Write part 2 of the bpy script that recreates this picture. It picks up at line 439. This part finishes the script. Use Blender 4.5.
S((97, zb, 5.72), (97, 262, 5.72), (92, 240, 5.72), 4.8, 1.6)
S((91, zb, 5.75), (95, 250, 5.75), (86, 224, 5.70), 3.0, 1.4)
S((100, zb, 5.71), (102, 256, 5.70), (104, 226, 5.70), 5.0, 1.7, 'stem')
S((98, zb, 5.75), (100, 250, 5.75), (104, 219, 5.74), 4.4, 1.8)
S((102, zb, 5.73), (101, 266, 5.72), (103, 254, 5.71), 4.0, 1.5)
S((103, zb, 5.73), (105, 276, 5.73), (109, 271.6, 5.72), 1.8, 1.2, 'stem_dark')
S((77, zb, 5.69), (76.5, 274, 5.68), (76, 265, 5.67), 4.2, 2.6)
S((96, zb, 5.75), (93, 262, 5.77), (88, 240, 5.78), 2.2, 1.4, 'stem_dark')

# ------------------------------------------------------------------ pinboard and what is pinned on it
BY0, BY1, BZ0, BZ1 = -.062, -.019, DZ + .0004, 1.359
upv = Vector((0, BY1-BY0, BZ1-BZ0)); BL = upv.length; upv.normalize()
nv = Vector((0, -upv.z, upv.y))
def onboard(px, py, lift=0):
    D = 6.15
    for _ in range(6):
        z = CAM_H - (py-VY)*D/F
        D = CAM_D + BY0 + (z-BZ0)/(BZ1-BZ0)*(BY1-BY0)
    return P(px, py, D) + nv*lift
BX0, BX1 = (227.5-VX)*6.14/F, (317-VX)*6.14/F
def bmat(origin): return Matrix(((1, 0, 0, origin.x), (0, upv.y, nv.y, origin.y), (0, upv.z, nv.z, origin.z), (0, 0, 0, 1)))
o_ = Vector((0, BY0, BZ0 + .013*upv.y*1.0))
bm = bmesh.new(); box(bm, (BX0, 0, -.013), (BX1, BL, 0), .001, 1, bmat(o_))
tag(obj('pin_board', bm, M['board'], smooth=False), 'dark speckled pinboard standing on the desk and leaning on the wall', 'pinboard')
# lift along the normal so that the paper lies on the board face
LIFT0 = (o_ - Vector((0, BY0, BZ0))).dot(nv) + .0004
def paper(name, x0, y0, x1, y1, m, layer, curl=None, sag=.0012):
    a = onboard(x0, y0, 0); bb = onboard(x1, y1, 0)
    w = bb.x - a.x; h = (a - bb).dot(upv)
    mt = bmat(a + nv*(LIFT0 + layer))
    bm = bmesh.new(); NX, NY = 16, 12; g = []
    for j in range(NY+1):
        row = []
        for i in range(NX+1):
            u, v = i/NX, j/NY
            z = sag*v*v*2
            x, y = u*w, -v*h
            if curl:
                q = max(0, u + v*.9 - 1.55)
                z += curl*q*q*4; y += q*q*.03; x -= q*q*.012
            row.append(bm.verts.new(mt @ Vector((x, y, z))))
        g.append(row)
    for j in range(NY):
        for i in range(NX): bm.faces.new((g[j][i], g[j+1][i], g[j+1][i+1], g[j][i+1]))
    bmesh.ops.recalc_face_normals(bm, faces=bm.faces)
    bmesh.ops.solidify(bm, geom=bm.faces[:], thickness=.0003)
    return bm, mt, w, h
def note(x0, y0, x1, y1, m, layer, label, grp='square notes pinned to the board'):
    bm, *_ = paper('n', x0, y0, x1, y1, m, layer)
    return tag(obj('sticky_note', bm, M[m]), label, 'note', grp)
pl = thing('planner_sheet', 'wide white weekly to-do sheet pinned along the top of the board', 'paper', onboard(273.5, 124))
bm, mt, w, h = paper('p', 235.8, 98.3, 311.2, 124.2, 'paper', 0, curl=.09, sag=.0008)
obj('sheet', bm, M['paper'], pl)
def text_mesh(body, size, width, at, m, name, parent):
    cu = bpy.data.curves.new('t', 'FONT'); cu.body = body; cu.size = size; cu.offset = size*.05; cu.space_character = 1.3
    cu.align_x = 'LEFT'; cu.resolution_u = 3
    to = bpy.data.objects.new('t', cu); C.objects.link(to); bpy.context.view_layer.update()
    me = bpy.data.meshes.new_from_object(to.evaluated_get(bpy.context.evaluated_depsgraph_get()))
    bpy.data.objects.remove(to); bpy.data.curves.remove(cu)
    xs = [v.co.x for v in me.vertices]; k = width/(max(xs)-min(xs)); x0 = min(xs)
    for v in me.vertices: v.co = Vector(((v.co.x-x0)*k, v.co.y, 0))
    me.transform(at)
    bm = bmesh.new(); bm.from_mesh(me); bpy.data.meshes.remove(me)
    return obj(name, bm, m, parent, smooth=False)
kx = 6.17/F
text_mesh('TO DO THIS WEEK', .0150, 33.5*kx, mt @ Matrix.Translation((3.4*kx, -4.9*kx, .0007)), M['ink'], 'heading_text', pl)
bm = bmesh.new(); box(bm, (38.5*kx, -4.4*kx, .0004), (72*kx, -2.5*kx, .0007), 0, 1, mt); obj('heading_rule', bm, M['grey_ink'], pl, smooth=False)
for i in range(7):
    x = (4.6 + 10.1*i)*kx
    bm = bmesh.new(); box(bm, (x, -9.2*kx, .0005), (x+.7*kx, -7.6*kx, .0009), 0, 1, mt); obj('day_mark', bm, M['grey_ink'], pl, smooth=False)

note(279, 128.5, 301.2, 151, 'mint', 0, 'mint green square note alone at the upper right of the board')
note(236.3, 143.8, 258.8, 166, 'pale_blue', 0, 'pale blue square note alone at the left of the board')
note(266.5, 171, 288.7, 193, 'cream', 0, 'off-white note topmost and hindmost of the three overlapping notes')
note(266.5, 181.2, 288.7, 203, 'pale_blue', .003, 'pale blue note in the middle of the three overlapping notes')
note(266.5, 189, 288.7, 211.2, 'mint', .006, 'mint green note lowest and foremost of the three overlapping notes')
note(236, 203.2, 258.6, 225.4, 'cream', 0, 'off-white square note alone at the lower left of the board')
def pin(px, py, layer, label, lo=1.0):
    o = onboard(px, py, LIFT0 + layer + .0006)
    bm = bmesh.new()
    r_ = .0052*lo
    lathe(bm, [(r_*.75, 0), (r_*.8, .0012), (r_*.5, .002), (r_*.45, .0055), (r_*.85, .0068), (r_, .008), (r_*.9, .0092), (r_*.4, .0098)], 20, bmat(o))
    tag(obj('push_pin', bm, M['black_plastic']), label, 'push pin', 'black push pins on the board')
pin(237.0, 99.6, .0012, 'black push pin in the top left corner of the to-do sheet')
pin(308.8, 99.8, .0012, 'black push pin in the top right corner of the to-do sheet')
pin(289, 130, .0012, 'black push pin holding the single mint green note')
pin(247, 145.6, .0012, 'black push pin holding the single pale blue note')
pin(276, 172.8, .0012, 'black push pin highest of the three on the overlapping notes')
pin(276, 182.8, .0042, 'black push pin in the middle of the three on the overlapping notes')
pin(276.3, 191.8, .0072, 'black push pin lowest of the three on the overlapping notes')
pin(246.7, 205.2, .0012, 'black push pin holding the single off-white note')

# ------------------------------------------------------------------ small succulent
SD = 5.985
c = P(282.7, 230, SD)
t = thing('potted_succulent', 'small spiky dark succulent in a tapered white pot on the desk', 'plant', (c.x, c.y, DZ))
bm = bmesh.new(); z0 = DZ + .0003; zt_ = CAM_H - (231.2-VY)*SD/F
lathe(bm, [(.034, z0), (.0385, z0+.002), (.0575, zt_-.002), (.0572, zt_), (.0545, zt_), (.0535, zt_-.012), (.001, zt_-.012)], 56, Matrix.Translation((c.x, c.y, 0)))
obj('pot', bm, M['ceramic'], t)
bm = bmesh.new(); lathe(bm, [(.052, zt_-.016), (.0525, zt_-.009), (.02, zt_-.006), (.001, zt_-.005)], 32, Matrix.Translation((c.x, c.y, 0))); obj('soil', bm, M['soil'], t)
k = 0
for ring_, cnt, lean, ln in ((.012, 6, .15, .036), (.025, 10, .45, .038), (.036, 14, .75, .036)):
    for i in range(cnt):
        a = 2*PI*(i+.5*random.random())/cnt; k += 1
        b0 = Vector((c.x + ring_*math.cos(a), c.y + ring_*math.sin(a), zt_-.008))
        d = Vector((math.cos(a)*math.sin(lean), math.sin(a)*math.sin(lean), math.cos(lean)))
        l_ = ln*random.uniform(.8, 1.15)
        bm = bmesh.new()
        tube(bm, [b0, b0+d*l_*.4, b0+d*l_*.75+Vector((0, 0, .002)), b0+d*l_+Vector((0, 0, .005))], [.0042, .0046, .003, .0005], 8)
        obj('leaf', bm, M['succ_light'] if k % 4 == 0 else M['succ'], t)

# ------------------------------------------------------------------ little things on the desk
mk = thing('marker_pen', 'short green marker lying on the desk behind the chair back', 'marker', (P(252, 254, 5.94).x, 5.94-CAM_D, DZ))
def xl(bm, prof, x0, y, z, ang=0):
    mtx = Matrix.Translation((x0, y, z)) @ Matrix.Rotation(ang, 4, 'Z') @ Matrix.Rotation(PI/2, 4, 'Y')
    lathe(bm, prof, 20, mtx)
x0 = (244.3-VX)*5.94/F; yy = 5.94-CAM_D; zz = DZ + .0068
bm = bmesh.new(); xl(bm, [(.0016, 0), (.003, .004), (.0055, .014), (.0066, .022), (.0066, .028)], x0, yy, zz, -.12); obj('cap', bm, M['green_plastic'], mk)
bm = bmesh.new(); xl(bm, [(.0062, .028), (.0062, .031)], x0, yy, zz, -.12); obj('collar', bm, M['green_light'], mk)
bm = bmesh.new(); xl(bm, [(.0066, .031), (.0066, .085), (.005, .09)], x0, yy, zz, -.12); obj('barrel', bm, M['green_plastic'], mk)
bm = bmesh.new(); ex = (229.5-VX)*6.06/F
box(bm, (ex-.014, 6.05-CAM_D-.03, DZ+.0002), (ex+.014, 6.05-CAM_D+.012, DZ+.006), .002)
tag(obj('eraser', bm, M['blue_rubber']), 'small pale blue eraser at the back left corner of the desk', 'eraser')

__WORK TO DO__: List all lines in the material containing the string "that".

__EXERCISE RESPONSE__:
Write part 2 of the bpy script that recreates this picture. It picks up at line 439. This part finishes the script. Use Blender 4.5.
# lift along the normal so that the paper lies on the board face